Memory Foam, Heaters, Socks, and an Obsession With Details
From those early foam disasters came decades of refinement. The brothers worked with chemists and boot designers to create a memory foam and liner that molds instantly to the foot yet allows natural movement. “You can walk out of the store and ski comfortably the same day,” Bob says.
They also built one of the first transferable ski-boot heaters back in 1989 and continue to refine every proprietary component—foam and foam liners, batteries, socks, and boot bags—with the same relentless curiosity. They’re everything ski boots, right down to their custom-designed socks made specifically for performance inside the liner.
Today, Surefoot carries more than 100 different boot shells from nearly every major manufacturer, giving fitters the freedom to pair the right shell, liner, and orthotic for every skier.
“It’s never about reinventing,” Russ adds. “It’s about improving what already works.”
Expansion by Relationship
Surefoot didn’t expand through franchise deals; it followed people. Each new store was led by a long-time employee ready for a new chapter—Vail in 1987, then Aspen, Breckenridge, Sun Valley, and eventually London, Oslo, Courchevel, and Verbier.
“We’ve never hired a manager from outside,” Bob says. “Everyone running a store has been part of us for years.”
That philosophy created not just a network, but a collaborative lab across continents.
“With 29 shops, we have incredible R and D every single day,” Russ says. “We’re all fitting people, comparing notes, and learning from each other’s experiences. That feedback loop lets us improve faster than anyone else.”
It’s how Surefoot keeps evolving while still feeling like a family business.
A Family Business in the Truest Sense
Bob and Russ have worked side by side for more than four decades. “He’s my best friend,” Russ says. “Bob’s the visionary and entrepreneur. I just try to keep us balanced.”
Their families are now part of the business as well. Bob’s daughter and Russ’s nephew both play active roles, helping carry forward the values the brothers grew up with: work hard, take care of people, and love the sport.
When asked how much of Surefoot’s success comes from being a close family, Bob didn’t hesitate:
“I think that’s been the whole thing.”
He also laughed about how natural the partnership has always felt. “We used to say, I wish we had more brothers. We’d be a lot bigger.”
For many customers, that family feeling is noticeable the moment they walk into a store.
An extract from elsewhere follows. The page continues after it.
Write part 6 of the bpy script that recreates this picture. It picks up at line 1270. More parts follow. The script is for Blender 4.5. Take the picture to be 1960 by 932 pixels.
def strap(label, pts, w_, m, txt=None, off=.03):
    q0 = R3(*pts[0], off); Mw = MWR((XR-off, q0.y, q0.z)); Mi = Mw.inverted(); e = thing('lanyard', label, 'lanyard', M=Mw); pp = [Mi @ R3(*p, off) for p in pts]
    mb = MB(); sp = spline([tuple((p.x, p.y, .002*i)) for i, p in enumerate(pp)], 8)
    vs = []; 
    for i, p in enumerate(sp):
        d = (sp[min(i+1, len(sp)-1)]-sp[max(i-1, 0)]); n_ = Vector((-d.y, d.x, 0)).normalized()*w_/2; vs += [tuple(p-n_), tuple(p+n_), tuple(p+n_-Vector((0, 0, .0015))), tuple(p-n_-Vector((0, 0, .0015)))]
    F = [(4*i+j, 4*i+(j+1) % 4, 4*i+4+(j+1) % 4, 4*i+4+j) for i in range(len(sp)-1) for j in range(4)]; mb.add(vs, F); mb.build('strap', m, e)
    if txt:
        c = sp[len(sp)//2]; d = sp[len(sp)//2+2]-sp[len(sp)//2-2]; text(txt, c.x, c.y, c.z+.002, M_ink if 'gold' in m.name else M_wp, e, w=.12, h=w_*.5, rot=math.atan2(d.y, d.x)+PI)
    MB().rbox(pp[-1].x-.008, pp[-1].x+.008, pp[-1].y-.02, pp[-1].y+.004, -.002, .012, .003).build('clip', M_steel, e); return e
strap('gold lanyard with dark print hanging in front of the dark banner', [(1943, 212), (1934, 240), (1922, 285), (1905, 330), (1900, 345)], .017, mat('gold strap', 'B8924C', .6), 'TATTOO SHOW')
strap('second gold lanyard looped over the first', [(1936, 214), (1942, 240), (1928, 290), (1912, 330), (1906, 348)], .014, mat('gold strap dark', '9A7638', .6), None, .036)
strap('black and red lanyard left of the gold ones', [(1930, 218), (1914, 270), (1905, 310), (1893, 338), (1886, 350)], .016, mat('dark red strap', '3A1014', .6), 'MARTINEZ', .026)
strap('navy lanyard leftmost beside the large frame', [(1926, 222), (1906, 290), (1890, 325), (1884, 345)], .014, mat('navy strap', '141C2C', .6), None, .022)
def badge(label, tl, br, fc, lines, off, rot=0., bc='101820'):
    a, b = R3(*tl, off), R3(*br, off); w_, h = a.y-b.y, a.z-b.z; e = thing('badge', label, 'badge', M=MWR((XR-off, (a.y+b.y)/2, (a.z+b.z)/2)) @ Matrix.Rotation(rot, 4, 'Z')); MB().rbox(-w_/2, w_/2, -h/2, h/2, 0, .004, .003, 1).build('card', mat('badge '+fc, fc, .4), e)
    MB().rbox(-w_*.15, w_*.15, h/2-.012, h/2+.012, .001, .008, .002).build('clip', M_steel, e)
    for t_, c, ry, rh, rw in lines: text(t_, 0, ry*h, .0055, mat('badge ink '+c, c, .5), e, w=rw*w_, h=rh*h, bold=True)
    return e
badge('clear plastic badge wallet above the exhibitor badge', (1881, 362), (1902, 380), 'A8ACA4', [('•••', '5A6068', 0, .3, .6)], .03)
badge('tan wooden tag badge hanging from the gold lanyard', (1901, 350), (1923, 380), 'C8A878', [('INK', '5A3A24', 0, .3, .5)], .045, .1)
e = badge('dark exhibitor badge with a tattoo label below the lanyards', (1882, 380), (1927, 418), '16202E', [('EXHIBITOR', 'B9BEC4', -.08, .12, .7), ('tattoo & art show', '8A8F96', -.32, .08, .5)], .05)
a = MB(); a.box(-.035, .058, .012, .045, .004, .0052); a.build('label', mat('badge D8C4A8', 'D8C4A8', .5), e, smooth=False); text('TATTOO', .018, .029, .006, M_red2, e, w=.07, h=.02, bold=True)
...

Fitters know their communities, know the skiers who come through the door, and treat the work—and each other—like an extension of the same energy that started the company.
From a Tiny Room to a Culture
Surefoot has grown to 29 stores worldwide, but the heart of the company is still the same small Park City spirit: hands-on innovation, shared passion, and a deep respect for skiing as a way of life.
“There’s nothing like standing outside on a cold November day and wanting it to snow,” Bob says. “That’s still what drives us.”
From two European boot brands in a hundred-square-foot shop to a worldwide network of fitters and innovators, the Shays have built more than a business.
They’ve built a culture—one where skiing starts and ends with the perfect fit.